In einem Gespräch über den Leib malte jemand ein schönes metaphorisches Bild:
Der Leib ist das Orchester und die Organe sind die Instrumente der Seele.
Der Dirigent ist das Selbst.
Der Komponist das unsterbliche ICH.
Die Musik selbst die himmlische Äußerungsform des transzendenten Seins.
Der Zustand des Todes die Stufe zum Belegen neuer Dirigier- und Kompositionskurse.
Der Schlaf das Konzert.
Wachsein das fleißige Üben von Etüden.
Und die Geburt ein wiederkehrendes Debüt mit neu gestimmten Instrumenten.
Ich schlug daraufhin vor, Selbst und Ich auszutauschen. Damit war er nicht einverstanden.
Hier die Begründung meines Vorschlags:
Wo anfangen? Ganz grob vereinfacht: Wie Sie wissen, gibt es mehrere Stränge der abendländischen Philosophie, die, ausgehend von Platon, zu ganz unterschiedlichen Ich-Konzepten geführt und unser Denken über uns und unser Inneres geprägt haben.
Die eine Linie führt über Aristoteles, aber auch Plotin zur Patristik und zu den Scholastikern, natürlich mit vielen Brüchen und Widersprüchen hin zu Descartes und Kant usw., die andere von den Vorsokratikern über Platon/Sokrates mit vielen Zwischenstufen und Richtungen über Kant zu Schopenhauer und Nietzsche, Bergson und Freud.

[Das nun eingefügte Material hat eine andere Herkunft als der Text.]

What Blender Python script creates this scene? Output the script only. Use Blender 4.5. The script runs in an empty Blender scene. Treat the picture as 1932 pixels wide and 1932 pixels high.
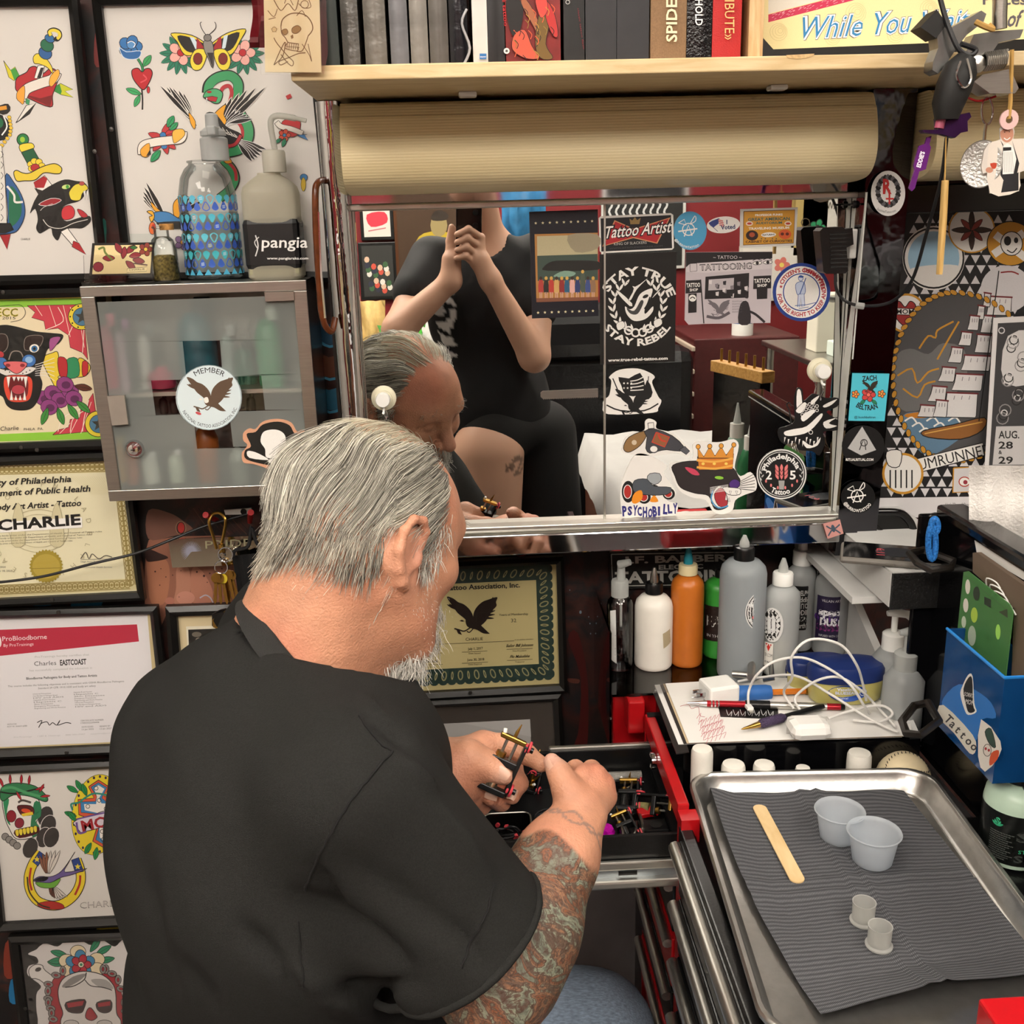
import bpy,bmesh,math,random
import numpy as np
from mathutils import Vector,Matrix,Euler
from mathutils.geometry import tessellate_polygon
random.seed(7);np.random.seed(7)
SC=bpy.context.scene
COL=SC.collection
PI=math.pi
# camera
F_PX,C_PX,CAM_H=1935.0,966.0,1.55
RM=np.array([[0.9985364,-0.0379444,0.0385389],[-0.0475962,-0.2781402,0.9593605],[-0.0256831,-0.9597907,-0.2795391]])
cam=bpy.data.cameras.new('camera');cam_ob=bpy.data.objects.new('camera',cam);COL.objects.link(cam_ob)
cam.sensor_width=36.0;cam.sensor_fit='HORIZONTAL';cam.lens=36.0*F_PX/1932.0
cam.clip_start=0.003;cam.clip_end=50
cam_ob.matrix_world=Matrix(((RM[0][0],-RM[0][1],-RM[0][2],0),(RM[1][0],-RM[1][1],-RM[1][2],0),(RM[2][0],-RM[2][1],-RM[2][2],CAM_H),(0,0,0,1)))
SC.camera=cam_ob
# world, exposure
wd=bpy.data.worlds.new('world');SC.world=wd;wd.use_nodes=True
wd.node_tree.nodes['Background'].inputs[0].default_value=(0.9,0.93,1.0,1)
wd.node_tree.nodes['Background'].inputs[1].default_value=0.25
SC.view_settings.view_transform='Standard';SC.view_settings.look='None'
SC.view_settings.exposure=0.0;SC.view_settings.gamma=1.0
SC.view_settings.use_curve_mapping=False
SC.cycles.use_denoising=True
SC.cycles.use_adaptive_sampling=True;SC.cycles.adaptive_threshold=0.07;SC.cycles.adaptive_min_samples=12
SC.cycles.max_bounces=7;SC.cycles.diffuse_bounces=2;SC.cycles.glossy_bounces=4
SC.cycles.transmission_bounces=5;SC.cycles.transparent_max_bounces=12
SC.cycles.caustics_reflective=True;SC.cycles.caustics_refractive=True
SC.cycles.sample_clamp_indirect=4.0
LAMP_POWER=16.0
# pixel to world
def ray(px,py):return RM@np.array([px-C_PX,py-C_PX,F_PX])
O_=np.array([0,0,CAM_H])
def atY(px,py,Y):
 d=ray(px,py);return d/d[1]*Y+O_
def atZ(px,py,Z):
 d=ray(px,py);return d*((Z-CAM_H)/d[2])+O_
def atX(px,py,X):
 d=ray(px,py);return d/d[0]*X+O_
def atD(px,py,z):return RM@(np.array([px-C_PX,py-C_PX,F_PX])/F_PX*z)+O_
MIRROR_Y=1.48
def atM(px,py,Y):
 p=atY(px,py,2*MIRROR_Y-Y);p=p.copy();p[1]=Y;return p
def pix(p):
 q=RM.T@(np.array(p,float)-O_);return C_PX+F_PX*q[0]/q[2],C_PX+F_PX*q[1]/q[2]
 # materials
def lin(h):
 if not isinstance(h,str):return tuple(h)[:3]
 h=h.lstrip('#');o=[]
 if len(h)==3:h=''.join(ch*2 for ch in h)
 for i in(0,2,4):
  c=int(h[i:i+2],16)/255
  o.append(c/12.92 if c<=0.04045 else((c+0.055)/1.055)**2.4)
 return tuple(o)
MATS={}
def nd(nt,t,**kw):
 n=nt.nodes.new(t)
 for k,v in kw.items():
  if k.startswith('i_'):n.inputs[k[2:].replace('_',' ')].default_value=v
  else:setattr(n,k,v)
 return n
def mat(name,color='#888',rough=0.5,metal=0.0,var=0.0,scale=40.0,bump=0.0,bscale=200.0,spec=0.5,trans=0.0,ior=1.45,alpha=1.0,emit=None,estr=0.0,coat=0.0,sss=0.0,sheen=0.0,stretch=(1,1,1)):
 if name in MATS:return MATS[name]
 m=bpy.data.materials.new(name);m.use_nodes=True;nt=m.node_tree;b=nt.nodes['Principled BSDF']
 c=lin(color);b.inputs['Base Color'].default_value=(*c,1)
 b.inputs['Roughness'].default_value=rough;b.inputs['Metallic'].default_value=metal
 b.inputs['Specular IOR Level'].default_value=spec;b.inputs['IOR'].default_value=ior
 b.inputs['Transmission Weight'].default_value=trans;b.inputs['Alpha'].default_value=alpha
 b.inputs['Coat Weight'].default_value=coat
 if sheen:b.inputs['Sheen Weight'].default_value=sheen
 if sss:
  b.inputs['Subsurface Weight'].default_value=sss;b.inputs['Subsurface Radius'].default_value=(0.01,0.004,0.002)
 if emit:b.inputs['Emission Color'].default_value=(*lin(emit),1);b.inputs['Emission Strength'].default_value=estr
 tc=None
 if var or bump:
  tc=nd(nt,'ShaderNodeTexCoord');mp=nd(nt,'ShaderNodeMapping');mp.inputs['Scale'].default_value=stretch
  nt.links.new(tc.outputs['Object'],mp.inputs['Vector'])
 if var:
  n=nd(nt,'ShaderNodeTexNoise');n.inputs['Scale'].default_value=scale;n.inputs['Detail'].default_value=5
  nt.links.new(mp.outputs[0],n.inputs['Vector'])
  r=nd(nt,'ShaderNodeMapRange');r.inputs[3].default_value=1-var;r.inputs[4].default_value=1+var
  r.inputs[1].default_value=0.3;r.inputs[2].default_value=0.7
  nt.links.new(n.outputs[0],r.inputs[0])
  mx=nd(nt,'ShaderNodeVectorMath',operation='SCALE');mx.inputs[0].default_value=c
  nt.links.new(r.outputs[0],mx.inputs['Scale']);nt.links.new(mx.outputs[0],b.inputs['Base Color'])
 if bump:
  n2=nd(nt,'ShaderNodeTexNoise');n2.inputs['Scale'].default_value=bscale;n2.inputs['Detail'].default_value=3
  nt.links.new(mp.outputs[0],n2.inputs['Vector'])
  bp=nd(nt,'ShaderNodeBump');bp.inputs['Strength'].default_value=bump;bp.inputs['Distance'].default_value=0.002
  nt.links.new(n2.outputs[0],bp.inputs['Height']);nt.links.new(bp.outputs[0],b.inputs['Normal'])
 MATS[name]=m;return m
def plastic(name,color,rough=0.35,clear=0.5):
 """thin translucent plastic: part of the light passes straight through"""
 if name in MATS:return MATS[name]
 m=mat(name,color,rough,var=0.04,scale=30);nt=m.node_tree;b=nt.nodes['Principled BSDF']
 t=nd(nt,'ShaderNodeBsdfTransparent');t.inputs[0].default_value=(*[0.5+0.5*x for x in lin(color)],1)
 tl=nd(nt,'ShaderNodeBsdfTranslucent');tl.inputs[0].default_value=(*lin(color),1)
 m1=nd(nt,'ShaderNodeMixShader');m1.inputs[0].default_value=0.35
 nt.links.new(b.outputs[0],m1.inputs[1]);nt.links.new(tl.outputs[0],m1.inputs[2])
 fr=nd(nt,'ShaderNodeLayerWeight');fr.inputs[0].default_value=0.25
 mr=nd(nt,'ShaderNodeMapRange');mr.inputs[3].default_value=clear;mr.inputs[4].default_value=clear*0.25
 nt.links.new(fr.outputs['Facing'],mr.inputs[0])
 m2=nd(nt,'ShaderNodeMixShader');nt.links.new(mr.outputs[0],m2.inputs[0])
 nt.links.new(m1.outputs[0],m2.inputs[1]);nt.links.new(t.outputs[0],m2.inputs[2])
 nt.links.new(m2.outputs[0],nt.nodes['Material Output'].inputs[0]);return m
def print_mat(name,rough,coat=0.0):
 if name in MATS:return MATS[name]
 m=mat(name,'#fff',rough,coat=coat);nt=m.node_tree
 a=nd(nt,'ShaderNodeAttribute',attribute_name='col')
 n=nd(nt,'ShaderNodeTexNoise');n.inputs['Scale'].default_value=900;n.inputs['Detail'].default_value=2
 tc=nd(nt,'ShaderNodeTexCoord');nt.links.new(tc.outputs['Object'],n.inputs['Vector'])
 r=nd(nt,'ShaderNodeMapRange');r.inputs[3].default_value=0.93;r.inputs[4].default_value=1.07;nt.links.new(n.outputs[0],r.inputs[0])
 mx=nd(nt,'ShaderNodeVectorMath',operation='SCALE');nt.links.new(a.outputs['Color'],mx.inputs[0]);nt.links.new(r.outputs[0],mx.inputs['Scale'])
 nt.links.new(mx.outputs[0],nt.nodes['Principled BSDF'].inputs['Base Color']);return m
INK=print_mat('printed_ink',0.55);INKG=print_mat('printed_gloss_ink',0.3,0.0)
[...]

Daneben gibt es natürlich unzählige andere Konzepte und nicht zu vergessen die Philosophie des Ostens mit Nagarjuna, Laotse usw. Die Ich- Konzepte all dieser Richtungen sind unterschiedlich, und das gleiche gilt für die Vorstellung einer »Seele«. Welches dieser Konzepte wollen wir nun zugrunde legen?
All die Bezeichnungen wie Seele, Ich, Ego, Selbst, Geist, Bewußtsein müssen wir erst einmal definieren, um über die von Ihnen gewählte poetisch-metaphorische Ebene hinauszukommen. Bei diesen Definitionsversuchen werden wir große Schwierigkeiten bekommen, uns zu einigen, da Ihr Denken, wie ich vermute, eher den aristotelisch-cartesianischen Pfaden folgt, während meines wohl stärker von den voluntaristischen und den östlichen Vorstellungen geprägt ist.

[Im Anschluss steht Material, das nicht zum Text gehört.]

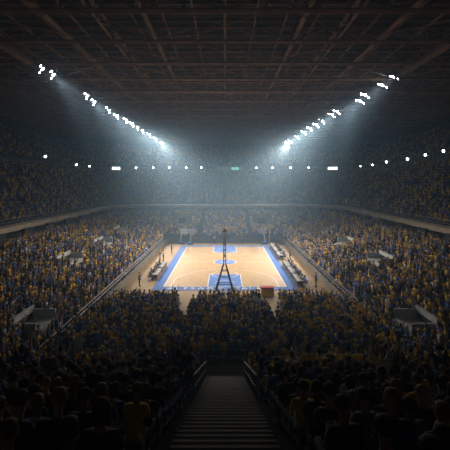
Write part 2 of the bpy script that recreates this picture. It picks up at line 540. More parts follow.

Für mich ist das Ich etwas Vergängliches, eine Ausprägung dessen, was ich als Subjekt bezeichnen möchte, das, was alles sieht und von niemandem gesehen wird, und das unvergänglich ist. Das Selbst ist das, was die unterschiedlichen Teile des Ich zusammenhält, das Subjekt-Ich, das Ich-Objekt, also den materiellen Leib, wobei das, was Sie Seele nennen, das Subjekt-Ich ist, das Unsterbliche im Gegensatz zum principium individuationis.
Das Ich ist sterblich, die Kraft aber, die das Ich, aber nicht nur das Ich, sondern alle Erscheinungsformen des Seienden zur Existenz zwingt, ist ewig. Das Ich ist nur geborgt, aber gleichzeitig notwendig, damit das Subjekt seiner selbst in einer Erscheinungsform gewahr werden kann.
Ich hoffe meine kurze, grobe Skizze verdeutlicht Ihnen, weshalb ich die Degradierung des Ich vorgeschlagen habe.